Exercise directions: Print, word for word, every line from the beginning of the listing up to and including the line with "brown stockless anchor". Pictures are to be excluded.

Available data:
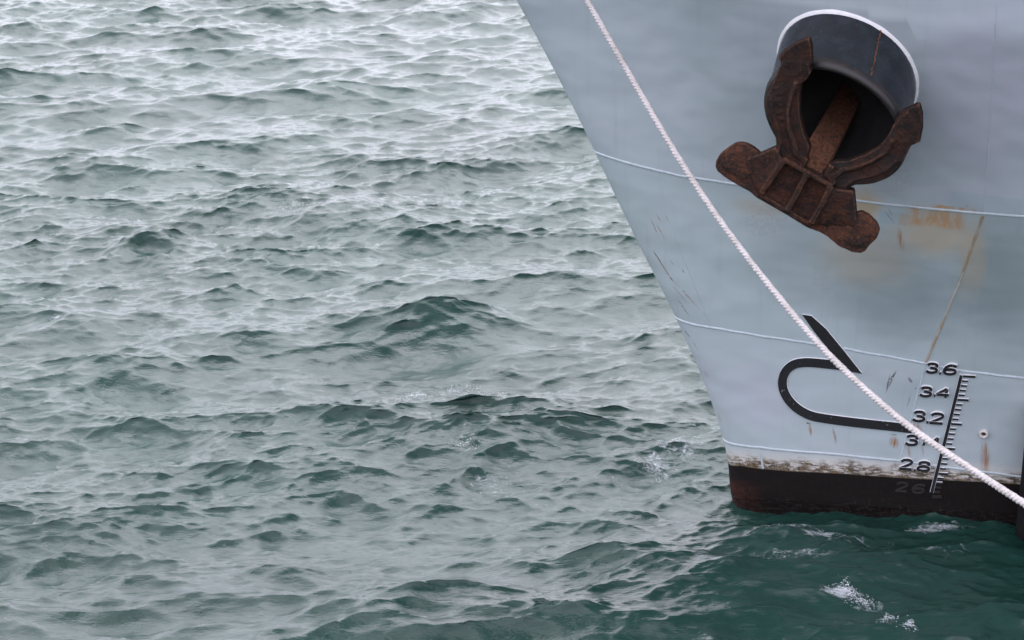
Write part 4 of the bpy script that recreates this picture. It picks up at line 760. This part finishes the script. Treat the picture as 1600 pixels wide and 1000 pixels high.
M0 = pipe_ring(PR, 0.0)
hb = hull_hit(M0)
base = M0 - (hb[:, None] + .03) * PD
outer = [base + (M0 - base) * k for k in np.linspace(0, .9, 10)]
hawse = loft(outer, "hawse_pipe", M_PIPE, ship)
lip = [pipe_ring(PR * r, b) for r, b in ((.99, .085), (1.0, .075), (PK, .06), (PK + .012, .035), (PK + .008, .008), (PK - .02, -.012),
                                         (.97, -.014), (.93, .0), (.905, .03), (.90, .07))]
loft(lip, "pipe_lip", M_LIP, hawse)
inner = [pipe_ring(PR * r, b) for r, b in ((.905, .06), (.885, .1), (.87, .2), (.85, .5), (.72, .75), (.6, 1.3))]
loft(inner, "pipe_bore", M_BORE, hawse)
cap = pipe_ring(PR * .6, 1.3)
mesh_obj("pipe_end", np.concatenate([[cap.mean(0)], cap]), [(0, (i + 1) % 72 + 1, i + 1) for i in range(72)], M_BORE, hawse)
# painted fillet weld where pipe meets plating
wr = np.interp(np.arange(73), np.arange(0, 76, 2), 1 + .25 * (RNG.random(38) - .5))[:72]
wr[-1] = wr[0]
base = M0 - (hb[:, None]) * PD
ctr = base.mean(0)
rad = (base - ctr)
rad /= np.linalg.norm(rad, axis=1, keepdims=True)
rings = []
for a_, b_ in ((.020, -.012), (.017, .004), (.010, .011), (.002, .018), (-.005, .022)):
    rings.append(base + rad * (a_ * wr)[:, None] + PD * (b_ * wr)[:, None])
loft(rings, "fillet_weld", M_WHITE, hawse)
# longitudinal weld along the pipe
j = 12
p0, p1 = base[j], M0[j] - PD * .08
q = np.linspace(0, 1, 24)[:, None]
jit = RNG.normal(size=(24, 3)) * .0025
rj = (M0[j] - PM) / np.linalg.norm(M0[j] - PM)
V, F = tube(p0 + (p1 - p0) * q + jit + rj * .001, .006 * (1 + .5 * (RNG.random(24) - .5)), 6)
mesh_obj("pipe_seam", V, F, M_RUST_DARK, hawse)

# ------------------------------------------------------------------ anchor
KO, KC, KF, KZ = (np.array(v) for v in ((1.8913,12.6655,3.0540),(0.8523,-0.2633,-0.4519),(0.4493,-0.0737,0.8903),(-0.2678,-0.9619,0.0555)))
anchor = thing("anchor", "rusty brown stockless anchor hauled up against the dark hawse pipe", "anchor", tuple(KO))


def a3(p, z):
    p = np.asarray(p, float)
    return KO + p[:, :1] * KC + p[:, 1:2] * KF + z * KZ


def prism(bm, poly, z0, z1, inset=0.0):
    poly = np.asarray(poly, float)
    c = poly.mean(0)
    lo = [bm.verts.new((x, y, z0)) for x, y in poly]
    hi = [bm.verts.new((x, y, z1)) for x, y in (poly + (c - poly) * inset)]
    n = len(poly)
    bm.faces.new(lo)
    bm.faces.new(hi[::-1])
    for i in range(n):
        bm.faces.new((lo[i], hi[i], hi[(i + 1) % n], lo[(i + 1) % n]))


def wedge(bm, poly, z0, zt):
    lo = [bm.verts.new((x, y, z0)) for x, y in poly]
    hi = [bm.verts.new((x, y, z)) for (x, y), z in zip(poly, zt)]
    n = len(lo)
    bm.faces.new(lo)
    c = bm.verts.new((sum(p[0] for p in poly) / n, sum(p[1] for p in poly) / n, sum(zt) / n - .006))
    for i in range(n):
        j = (i + 1) % n
        bm.faces.new((lo[i], hi[i], hi[j], lo[j]))
        bm.faces.new((hi[i], c, hi[j]))


def bar(bm, pts, w, z0, z1, zend=None):
    pts = np.asarray(pts, float)
    t = np.gradient(pts, axis=0)
    t /= np.linalg.norm(t, axis=1, keepdims=True)
    nn = np.stack([-t[:, 1], t[:, 0]], -1)
    w = np.broadcast_to(w, len(pts))[:, None]
    zt = np.linspace(z1, z1 if zend is None else zend, len(pts))
    rows = []
    for i in range(len(pts)):
        l, r = pts[i] + nn[i] * w[i] / 2, pts[i] - nn[i] * w[i] / 2
        l2, r2 = pts[i] + nn[i] * w[i] * .3, pts[i] - nn[i] * w[i] * .3
        rows.append([bm.verts.new((*l, z0)), bm.verts.new((*l2, zt[i])), bm.verts.new((*r2, zt[i])), bm.verts.new((*r, z0))])
    for a_, b_ in zip(rows[:-1], rows[1:]):
        for k in range(4):
            bm.faces.new((a_[k], a_[(k + 1) % 4], b_[(k + 1) % 4], b_[k]))
    bm.faces.new(rows[0][::-1])
    bm.faces.new(rows[-1])


def cast(name, build, mat, voxel=.0085, smooth=6, deform=None, label=None):
    """fuse solids into one cast-iron surface in the anchor's own axes, then set it in place"""
    bm = bmesh.new()
    build(bm)
    bmesh.ops.recalc_face_normals(bm, faces=bm.faces)
    me = bpy.data.meshes.new("cast")
    bm.to_mesh(me)
    bm.free()
    o = bpy.data.objects.new("cast", me)
    COL.objects.link(o)
    r = o.modifiers.new("r", 'REMESH')
    r.mode = 'VOXEL'
    r.voxel_size = voxel
    s = o.modifiers.new("s", 'SMOOTH')
    s.iterations = smooth
    s.factor = .5
    dg = bpy.context.evaluated_depsgraph_get()
    out = bpy.data.meshes.new_from_object(o.evaluated_get(dg))
    bpy.data.objects.remove(o)
    n = len(out.vertices)
    co = np.empty(n * 3)
    out.vertices.foreach_get("co", co)
    co = co.reshape(-1, 3)
    if deform:
        co = deform(co)
    W = co[:, :1] * KC + co[:, 1:2] * KF + co[:, 2:] * KZ
    out.vertices.foreach_set("co", W.ravel())
    out.polygons.foreach_set("use_smooth", [True] * len(out.polygons))
    out.update()
    out.name = name
    return link(name, out, mat, anchor) if not label else lab(link(name, out, mat, anchor), label)


def lab(o, l):
    o["label"] = l
    return o


def b_base(bm):
    prism(bm, [(-0.5659,-0.1163), (-0.5801,-0.0737), (-0.5789,-0.0322), (-0.5645,0.0122), (-0.5309,0.0833), (-0.5012,0.1089), (-0.4650,0.1233), (-0.4083,0.1273), (-0.3523,0.1157), (-0.2028,0.0951), (0.1908,0.0511), (0.3873,0.0907), (0.4162,0.1239), (0.4723,0.1279), (0.5474,0.1080), (0.5862,0.0758), (0.5990,0.0220), (0.5798,-0.0520), (0.5800,-0.0933), (0.5618,-0.1202), (0.5131,-0.1456), (0.4118,-0.1570), (0.3136,-0.1406), (0.2548,-0.1410), (0.1670,-0.1594), (-0.0086,-0.1545), (-0.2182,-0.1601), (-0.2862,-0.1453), (-0.3470,-0.1517), (-0.4466,-0.1511), (-0.5375,-0.1400)], -.075, 0.0)
    # swelling palms at the two ends
    prism(bm, [(-0.5360,-0.0954), (-0.5475,-0.0055), (-0.5140,0.0657), (-0.4569,0.0952), (-0.3560,0.0653), (-0.3091,-0.0334), (-0.3554,-0.1079)], -.05, .012, .12)
    prism(bm, [(0.3959,0.0784), (0.4421,0.1071), (0.5372,0.0945), (0.5721,0.0443), (0.5611,-0.0760), (0.5041,-0.1117), (0.3985,-0.1156), (0.3592,-0.0162)], -.05, .012, .12)


def b_crown(bm):
    prism(bm, [(-0.1921,0.1755), (-0.0170,0.1763), (0.1613,0.1793), (0.1772,0.0366), (0.1789,-0.1163), (0.0063,-0.1152), (-0.2103,-0.1154), (-0.2022,0.0325)], -.10, .008)
    for p in ([(-0.1918,0.1834), (-0.2019,0.0409), (-0.2070,-0.0947)], [(-0.0171,0.1843), (-0.0077,0.0432), (-0.0011,-0.1110)], [(0.1608,0.1873), (0.1731,0.0427), (0.1775,-0.0978)]):
        bar(bm, p, .058, .0, .078)
    bar(bm, [(-0.1954,0.1813), (-0.0171,0.1843), (0.1643,0.1895)], .052, .0, .074)
    bar(bm, [(-0.2087,-0.1065), (-0.0010,-0.1168), (0.1859,-0.1089)], .046, .0, .060)
    # webs falling from the crown to the palms
    wedge(bm, [(-0.2811,0.2220), (-0.1959,0.1679), (-0.2040,-0.1068), (-0.2972,-0.0821), (-0.4345,0.0024)], -.06, [.055, .062, .05, .008, .008])
    wedge(bm, [(0.1638,0.1703), (0.2973,0.2320), (0.4468,0.0135), (0.3201,-0.0448), (0.1784,-0.1122)], -.06, [.06, .058, .012, .004, .05])
    bar(bm, [(0.2957,0.2288), (0.3726,0.1239), (0.4442,0.0200)], .022, -.03, .060, .016)


def b_left(bm):
    prism(bm, [(-0.2846,0.2225), (-0.3248,0.2834), (-0.3966,0.3401), (-0.4445,0.3809), (-0.4937,0.4408), (-0.5126,0.4987), (-0.5182,0.5839), (-0.5362,0.7150), (-0.5043,0.7679), (-0.3795,0.8173), (-0.3336,0.7716), (-0.3338,0.7228), (-0.3525,0.6726), (-0.3186,0.5898), (-0.2509,0.4823), (-0.1714,0.3960), (-0.0859,0.3329), (-0.0678,0.2687), (-0.0558,0.1650), (-0.1879,0.1653)], -.06, .045, .03)
    prism(bm, [(-0.5746,0.7313), (-0.5639,0.7958), (-0.5192,0.8922), (-0.4611,0.9647), (-0.4165,0.9211), (-0.3497,0.8155), (-0.3549,0.7590), (-0.4622,0.6955), (-0.5320,0.7078)], -.03, .03, .10)
    bar(bm, [(-0.3846,0.6697), (-0.3666,0.5727), (-0.3349,0.4685), (-0.2743,0.3810), (-0.1984,0.3173), (-0.1452,0.2594)], [.05, .045, .04, .04, .05, .06], 0, .064, .072)
    bar(bm, [(-0.4818,0.5018), (-0.4193,0.4106), (-0.3356,0.3417), (-0.2740,0.2690), (-0.2425,0.1726)], .034, 0, .058)
    bar(bm, [(-0.4717,0.6842), (-0.4304,0.6795), (-0.4010,0.7115), (-0.3979,0.7474)], .014, 0, .052)
    bar(bm, [(-0.1453,0.2568), (-0.0734,0.2503), (-0.0674,0.1734)], .06, 0, .07)
    for x, y in ([(-0.4748,0.5650), (-0.4435,0.5443), (-0.4252,0.4961), (-0.3981,0.4827), (-0.3797,0.4344), (-0.3440,0.4063)]):
        bar(bm, [(x - .012, y - .01), (x + .014, y + .008)], .012, 0, .058)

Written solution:
Write part 4 of the bpy script that recreates this picture. It picks up at line 760. This part finishes the script. Treat the picture as 1600 pixels wide and 1000 pixels high.
M0 = pipe_ring(PR, 0.0)
hb = hull_hit(M0)
base = M0 - (hb[:, None] + .03) * PD
outer = [base + (M0 - base) * k for k in np.linspace(0, .9, 10)]
hawse = loft(outer, "hawse_pipe", M_PIPE, ship)
lip = [pipe_ring(PR * r, b) for r, b in ((.99, .085), (1.0, .075), (PK, .06), (PK + .012, .035), (PK + .008, .008), (PK - .02, -.012),
                                         (.97, -.014), (.93, .0), (.905, .03), (.90, .07))]
loft(lip, "pipe_lip", M_LIP, hawse)
inner = [pipe_ring(PR * r, b) for r, b in ((.905, .06), (.885, .1), (.87, .2), (.85, .5), (.72, .75), (.6, 1.3))]
loft(inner, "pipe_bore", M_BORE, hawse)
cap = pipe_ring(PR * .6, 1.3)
mesh_obj("pipe_end", np.concatenate([[cap.mean(0)], cap]), [(0, (i + 1) % 72 + 1, i + 1) for i in range(72)], M_BORE, hawse)
# painted fillet weld where pipe meets plating
wr = np.interp(np.arange(73), np.arange(0, 76, 2), 1 + .25 * (RNG.random(38) - .5))[:72]
wr[-1] = wr[0]
base = M0 - (hb[:, None]) * PD
ctr = base.mean(0)
rad = (base - ctr)
rad /= np.linalg.norm(rad, axis=1, keepdims=True)
rings = []
for a_, b_ in ((.020, -.012), (.017, .004), (.010, .011), (.002, .018), (-.005, .022)):
    rings.append(base + rad * (a_ * wr)[:, None] + PD * (b_ * wr)[:, None])
loft(rings, "fillet_weld", M_WHITE, hawse)
# longitudinal weld along the pipe
j = 12
p0, p1 = base[j], M0[j] - PD * .08
q = np.linspace(0, 1, 24)[:, None]
jit = RNG.normal(size=(24, 3)) * .0025
rj = (M0[j] - PM) / np.linalg.norm(M0[j] - PM)
V, F = tube(p0 + (p1 - p0) * q + jit + rj * .001, .006 * (1 + .5 * (RNG.random(24) - .5)), 6)
mesh_obj("pipe_seam", V, F, M_RUST_DARK, hawse)

# ------------------------------------------------------------------ anchor
KO, KC, KF, KZ = (np.array(v) for v in ((1.8913,12.6655,3.0540),(0.8523,-0.2633,-0.4519),(0.4493,-0.0737,0.8903),(-0.2678,-0.9619,0.0555)))
anchor = thing("anchor", "rusty brown stockless anchor hauled up against the dark hawse pipe", "anchor", tuple(KO))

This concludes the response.